What is product life cycle management and its importance?
- Product life cycle management is critical in determining how to be strategic about a product’s launch and growth.
In order for any product to be successful, it must provide value to its users. This is true about any product, regardless of its position in the life cycle. Some key product life cycle management fundamentals include maintaining secure, managed access to the product, maintaining the integrity of the product throughout its life cycle, and ensuring that all data and processes used in the design, engineering, sales and service of the product are managed throughout its life.
What are the 5 stages of product life cycle?
- The five stages of the product life cycle are: concept and design, development, production and launch, support and service and retirement.

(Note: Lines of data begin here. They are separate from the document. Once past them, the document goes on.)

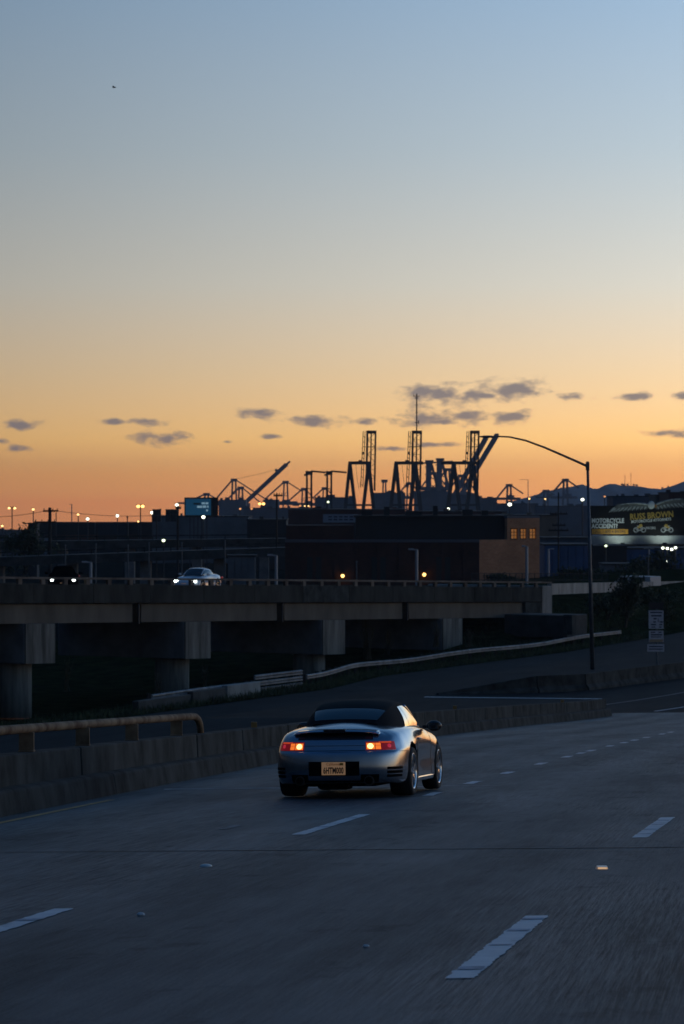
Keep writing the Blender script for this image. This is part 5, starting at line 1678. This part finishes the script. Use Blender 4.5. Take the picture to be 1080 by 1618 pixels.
def body_mesh(arches):
    US = np.concatenate([np.linspace(0, 0.26, 44), np.linspace(0.26, 1, 70)[1:]])
    VS = list(np.linspace(0, NL - 1, 33)) + [NL - 1 + t for t in (0.12, 0.28, 0.45, 0.62, 0.8, 1.0)]
    bm = bmesh.new()
    gr = {}
    for s in (1, -1):
        for i, u in enumerate(US):
            for j, v in enumerate(VS):
                p = car_S(float(u), float(v))
                if (i in (0, len(US) - 1) or j == len(VS) - 1):
                    p.x = 0.0
                    if s == -1:
                        gr[(s, i, j)] = gr[(1, i, j)]; continue
                gr[(s, i, j)] = bm.verts.new((s * p.x, p.y, p.z))
    for s in (1, -1):
        for i in range(len(US) - 1):
            for j in range(len(VS) - 1):
                q = [gr[(s, i, j)], gr[(s, i + 1, j)], gr[(s, i + 1, j + 1)], gr[(s, i, j + 1)]]
                q = list(dict.fromkeys(q))
                if len(q) >= 3:
                    try: bm.faces.new(q if s == 1 else q[::-1])
                    except ValueError: pass
    ring = [gr[(1, i, 0)] for i in range(len(US))] + [gr[(-1, i, 0)] for i in range(len(US) - 2, 0, -1)]
    bm.faces.new(ring[::-1])
    bmesh.ops.remove_doubles(bm, verts=bm.verts, dist=1e-5)
    bmesh.ops.recalc_face_normals(bm, faces=bm.faces)
    me = bpy.data.meshes.new('body')
    bm.to_mesh(me); bm.free()
    me.materials.append(M_silver); me.materials.append(M_well)
    me.polygons.foreach_set('use_smooth', [True] * len(me.polygons))
    o = bpy.data.objects.new('body_tmp', me); COL.objects.link(o)
    cut = MB()
    for (y, r, z) in arches:
        for s in (1, -1):
            cut.tube([(s * 0.50, y, z), (s * 1.3, y, z)], r, 40)
    co = cut.build('cut_tmp', None)
    co.data.materials.append(M_silver); co.data.materials.append(M_well)
    co.data.polygons.foreach_set('material_index', [1] * len(co.data.polygons))
    md = o.modifiers.new('b', 'BOOLEAN'); md.operation = 'DIFFERENCE'; md.object = co; md.solver = 'EXACT'
    dg = bpy.context.evaluated_depsgraph_get()
    res = bpy.data.meshes.new_from_object(o.evaluated_get(dg))
    bpy.data.objects.remove(o); bpy.data.objects.remove(co)
    res.name = 'body'
    return res
BODY = body_mesh([(-1.13, 0.372, 0.335), (1.22, 0.362, 0.33)])

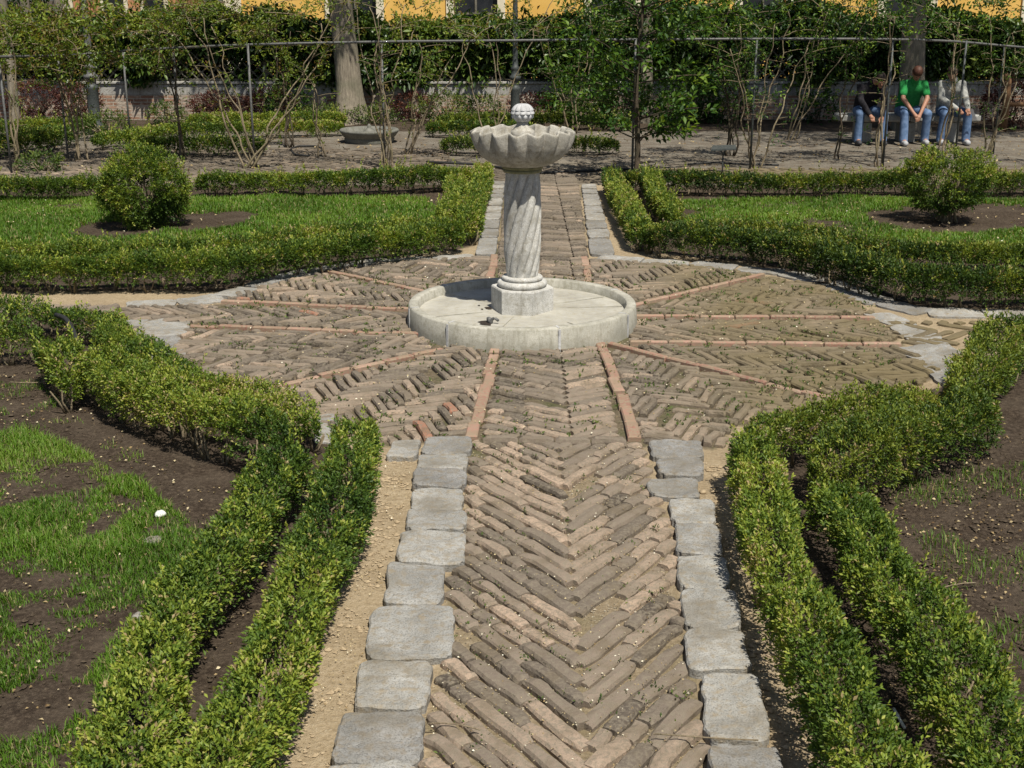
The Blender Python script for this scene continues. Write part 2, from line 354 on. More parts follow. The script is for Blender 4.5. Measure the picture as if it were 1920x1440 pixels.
def hedge(pts, wid, hgt, label, dens=1.0, leaf=.024, mat='box', seed=0, grp=None, k=6, zb=.04, stems=True, gap=.0, bright=0.0, rag=1.0):
    pts = np.array(pts, float)
    P, L = resample(pts, .04); T = np.gradient(P, axis=0); T /= np.linalg.norm(T, axis=1)[:, None]; Nn = np.stack([-T[:, 1], T[:, 0]], 1)
    root = empty('box_hedge', (float(P[0, 0]), float(P[0, 1]), 0), label, 'hedge', grp)
    area = L*(2*hgt+wid)
    n = int(dens*area*((1.5 if leaf < .027 else 2.3)/(leaf*leaf*.30))/k)
    def section(s, th, q):
        # th 0..pi round the cross-section from one foot over the top to the other; q = 1 on the surface
        i = np.clip((s*(len(P)-1)), 0, len(P)-1.001); j = i.astype(int); f = (i-j)[:, None]
        c = P[j]*(1-f)+P[np.minimum(j+1, len(P)-1)]*f; nn = Nn[j]
        cx = np.sign(np.cos(th))*np.abs(np.cos(th))**.55; cz = np.abs(np.sin(th))**.5
        sl = s*L
        wob = fbm(sl*3.0+seed*9.1, th*1.3, seed, 3+seed, 3)
        bump_ = 1+rag*(.78*(wob-.5) + .36*(fbm(sl*11, th*4.0, seed, 9+seed, 2)-.5))
        hh = hgt*(1+rag*.34*(fbm(sl*1.5+seed*3.3, 0*sl, seed, 5, 2)-.5))
        sh = wid*.16*(fbm(sl*1.2+seed*5.5, 0*sl+2, seed, 8, 2)-.5)*rag*1.6
        # the ends of the row round off
        e = np.minimum(sl, L-sl); er = np.clip(e/(wid*.6), .05, 1)**.5
        off = sh + cx*wid*.5*bump_*q*er*(.80+.20*np.sin(np.clip(th, .0, math.pi)))
        z = zb + cz*(hh-zb)*(bump_*.5+.5)*q*(.55+.45*er)
        return np.stack([c[:, 0]+nn[:, 0]*off, c[:, 1]+nn[:, 1]*off, z], 1), nn, cx, wob
    s = R.uniform(0, 1, n); th = R.uniform(0.02, math.pi-.02, n); q = 1-np.abs(R.normal(0, .13, n)); q = np.where(R.uniform(size=n) < .16, R.uniform(.35, .9, n), q)
    C, nn, cx, wob = section(s, th, q)
    if gap:
        g = fbm(s*L*4.0+seed, th*1.5, 0, 21+seed, 2); keep = ~((g < gap) & (C[:, 2] < hgt*.62)); C, nn, cx, wob, th = C[keep], nn[keep], cx[keep], wob[keep], th[keep]
    n = len(C)
    out = np.stack([nn[:, 0]*cx, nn[:, 1]*cx, np.sin(th)*1.1+.25], 1); A = norm(out + R.normal(size=(n, 3))*.45)
    new = fbm(C[:, 0]*5.0, C[:, 1]*5.0, C[:, 2]*5.0+seed, 31, 2); big = fbm(C[:, 0]*1.1, C[:, 1]*1.1, 0, 77, 2)
    topn = C[:, 2]/hgt
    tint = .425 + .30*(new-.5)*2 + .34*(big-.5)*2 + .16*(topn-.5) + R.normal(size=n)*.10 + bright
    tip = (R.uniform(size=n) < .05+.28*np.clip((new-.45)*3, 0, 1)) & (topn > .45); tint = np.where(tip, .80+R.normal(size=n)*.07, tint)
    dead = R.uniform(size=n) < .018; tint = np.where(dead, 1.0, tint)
    mb = MB(); ln = np.where(tip, leaf*2.6, leaf*1.9)
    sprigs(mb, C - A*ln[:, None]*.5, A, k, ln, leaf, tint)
    # long shoots that stand above the clipped top
    ns = int(L*9*rag)
    s2 = R.uniform(0, 1, ns); C2, nn2, cx2, _ = section(s2, R.uniform(.7, 2.4, ns), np.ones(ns)*.97)
    sprigs(mb, C2, norm(np.stack([R.normal(size=ns)*.3, R.normal(size=ns)*.3, np.ones(ns)], 1)), k+4, leaf*4.2*R.uniform(.6, 1.2, ns), leaf*1.1, np.full(ns, .80), .7)
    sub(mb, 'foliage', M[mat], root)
    # twigs and stems
    tb = MB(); nst = int(L/(.16 if stems else .5))+1
    for i in range(nst):
        u = (i+R.uniform(.2, .8))/nst; j = min(int(u*(len(P)-1)), len(P)-1); c = P[j]+Nn[j]*R.uniform(-.2, .2)*wid
        for kx in range(3 if stems else 2):
            e = np.array([c[0]+np.clip(R.normal()*.05, -.09, .09), c[1]+np.clip(R.normal()*.05, -.09, .09), hgt*R.uniform(.35, .68)])
            a = np.array([c[0]+R.normal()*.012, c[1]+R.normal()*.012, -.02]); mdl = (a+e)/2+np.array([R.normal()*.025, R.normal()*.025, 0])
            tube(tb, resample(np.array([a, mdl, e]), .08)[0], np.linspace(.010, .004, max(2, len(resample(np.array([a, mdl, e]), .08)[0]))), 5)
    sub(tb, 'stems', M['stem'], root)['kind'] = 'stuff'
    return root

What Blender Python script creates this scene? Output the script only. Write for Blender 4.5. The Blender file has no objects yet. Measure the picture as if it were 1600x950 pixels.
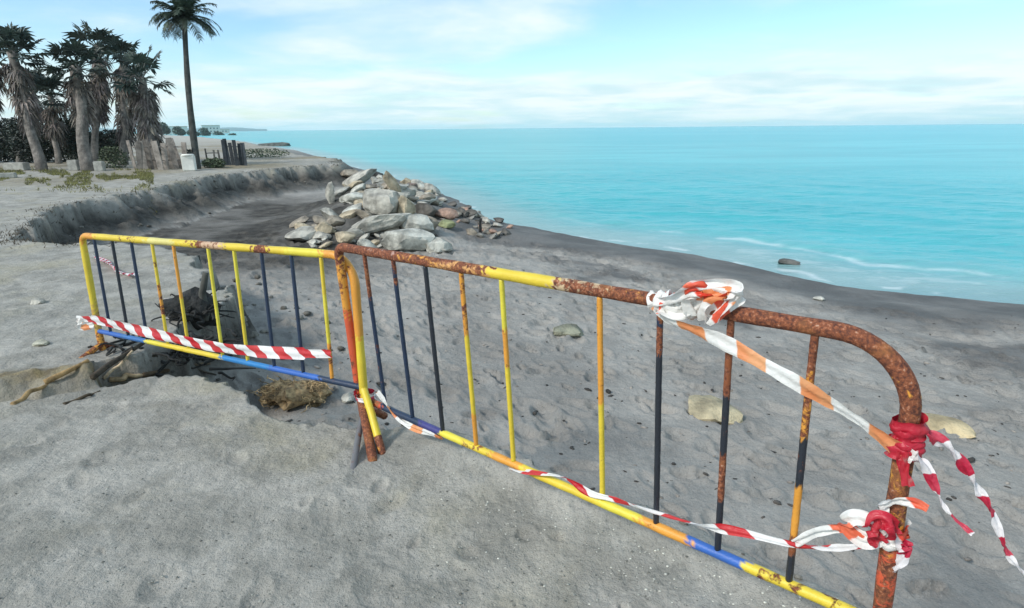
import bpy, bmesh, math, random
import numpy as np
from mathutils import Vector, Matrix

# ------------------------------------------------------------------ camera, sky, sun, exposure
S = bpy.context.scene
COL = S.collection
EYE = 1.6
PITCH = math.atan(275/900); ROLL = 0.0092
cd = bpy.data.cameras.new('camera'); cam = bpy.data.objects.new('camera', cd); COL.objects.link(cam)
cd.sensor_width = 36; cd.lens = 36*900/1600; cd.clip_start = 0.05; cd.clip_end = 80000
F_ = np.array([0, math.cos(PITCH), -math.sin(PITCH)]); U0 = np.array([0, math.sin(PITCH), math.cos(PITCH)]); R0 = np.array([1., 0, 0])
R_ = math.cos(ROLL)*R0 - math.sin(ROLL)*U0; U_ = math.sin(ROLL)*R0 + math.cos(ROLL)*U0
cam.matrix_world = Matrix(((R_[0], U_[0], -F_[0], 0), (R_[1], U_[1], -F_[1], 0), (R_[2], U_[2], -F_[2], EYE), (0, 0, 0, 1)))
S.camera = cam

SUN_EL, SUN_AZ = math.radians(40), math.radians(-125)      # behind the photographer, veiled by cloud
W = bpy.data.worlds.new('World'); S.world = W; W.use_nodes = True
nt = W.node_tree; nt.nodes.clear()
def N(nt, t, **k):
    n = nt.nodes.new(t)
    for a, b in k.items():
        if a in n.inputs.keys(): n.inputs[a].default_value = b
        else: setattr(n, a, b)
    return n
out = N(nt, 'ShaderNodeOutputWorld'); bg = N(nt, 'ShaderNodeBackground'); bg.inputs['Strength'].default_value = 0.1
sky = N(nt, 'ShaderNodeTexSky', sky_type='NISHITA', sun_disc=False, sun_elevation=SUN_EL, sun_rotation=SUN_AZ, air_density=1.0, dust_density=0.6, ozone_density=1.5)
tint = N(nt, 'ShaderNodeMix', data_type='RGBA', blend_type='MULTIPLY'); tint.inputs[0].default_value = 1
tint.inputs[7].default_value = (1.15, 1.40, 1.50, 1)
nt.links.new(sky.outputs[0], tint.inputs[6])
tc = N(nt, 'ShaderNodeTexCoord'); sp = N(nt, 'ShaderNodeSeparateXYZ'); nt.links.new(tc.outputs['Generated'], sp.inputs[0])
def M_(op, a, b=None, c=None, clamp=False, nt=nt):
    n = nt.nodes.new('ShaderNodeMath'); n.operation = op; n.use_clamp = clamp
    for i, v in enumerate((a, b, c)):
        if v is None: continue
        if isinstance(v, (int, float)): n.inputs[i].default_value = v
        else: nt.links.new(v, n.inputs[i])
    return n.outputs[0]
zc = M_('MAXIMUM', sp.outputs[2], 0.0)
den = M_('ADD', zc, 0.09)
cmb = N(nt, 'ShaderNodeCombineXYZ')
nt.links.new(M_('DIVIDE', sp.outputs[0], den), cmb.inputs[0]); nt.links.new(M_('DIVIDE', sp.outputs[1], den), cmb.inputs[1]); nt.links.new(M_('MULTIPLY', zc, 3.0), cmb.inputs[2])
def wnoise(scale, detail, rough, off, dist=0.3):
    mp = N(nt, 'ShaderNodeMapping'); mp.inputs['Location'].default_value = off; mp.inputs['Scale'].default_value = (1, 1, 1); nt.links.new(cmb.outputs[0], mp.inputs[0])
    n = N(nt, 'ShaderNodeTexNoise'); n.inputs['Scale'].default_value = scale; n.inputs['Detail'].default_value = detail; n.inputs['Roughness'].default_value = rough; n.inputs['Distortion'].default_value = dist
    nt.links.new(mp.outputs[0], n.inputs[0]); return n.outputs[0]
c1 = wnoise(0.65, 7, 0.54, (3.1, 0.4, 0)); c2 = wnoise(0.16, 3, 0.5, (7.7, 2.2, 0))
nn = M_('ADD', M_('MULTIPLY', c1, 1.15), M_('MULTIPLY', c2, 0.12))
band = N(nt, 'ShaderNodeValToRGB'); nt.links.new(sp.outputs[2], band.inputs[0])      # cloud bank near the horizon, thinner above
cr = band.color_ramp; cr.elements[0].position = 0.0; cr.elements[0].color = (.80,)*3+(1,); cr.elements[1].position = 0.45; cr.elements[1].color = (.66,)*3+(1,)
for p, v in ((0.028, .80), (0.07, .76), (0.095, .52), (0.14, .50), (0.20, .64)):
    e = cr.elements.new(p); e.color = (v,)*3+(1,)
cov = M_('ADD', nn, M_('SUBTRACT', band.outputs[0], 0.5))
mr = N(nt, 'ShaderNodeMapRange', interpolation_type='SMOOTHSTEP'); mr.inputs[1].default_value = 0.54; mr.inputs[2].default_value = 0.95; nt.links.new(cov, mr.inputs[0])
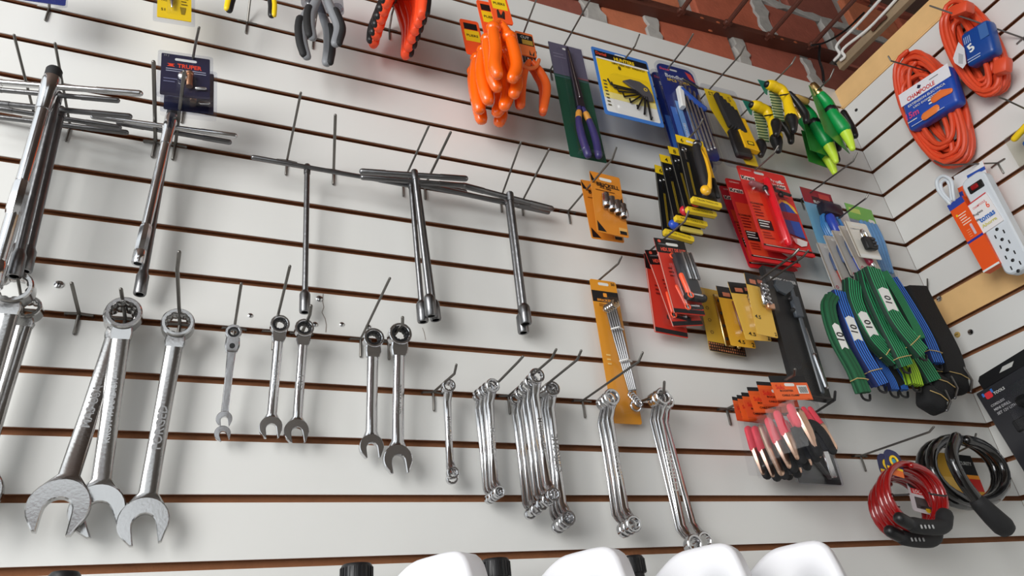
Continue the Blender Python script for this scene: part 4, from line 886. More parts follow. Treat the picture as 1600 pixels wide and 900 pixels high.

Every product goes through five stages in its life cycle. In the concept and design stage, the product’s value is discovered, its vision is established, customer personas are established and wireframes are created for what the product will look like. The development stage is when the product is built, iterations are developed and a viable product is created. Production and launch is the process in which internal and external stakeholders supporting the product gather all materials necessary to successfully launch the product. The support and service stage includes all processes for maintaining the product’s post-launch value while continuing to add value and discover new audiences. The retirement stage is when the product’s value is at a minimum and most customers have replaced the product with something that better fits their needs, or when the company chooses to discontinue the product ending the its life cycle.
What is agile product lifecycle?
- Products created through Agile have a life cycle of six stages: concept, inception, iteration, release, maintenance and retirement.
In the concept phase, product owners determine the scope of the project and communicate key goals and requirements in documentation before moving onto the inception phase. During inception, the concept is outlined, and the software development team begins designing the project architecture and user interface. From here, the product moves into the iteration phase.
The iteration phase is where developers work with UX designers to create an iteration of the product that includes all requirements and feedback and the bare functionality of the product. Iterations are repeated several times until a minimum viable product is produced.
In the release phase, the product is released to quality assurance analysts, engineers and managers to perform functionality tests while user training takes place and documentation is created. At the end of this phase, the product is deployed into production.
The next phase is the maintenance phase, in which development teams provide support to ensure the product remains functional. Additionally, new iterations may be developed to add new functionality and updates to the existing product.
The final stage is the retirement phase, where the product is replaced or becomes obsolete and developers stop supporting it, eventually removing it from the market.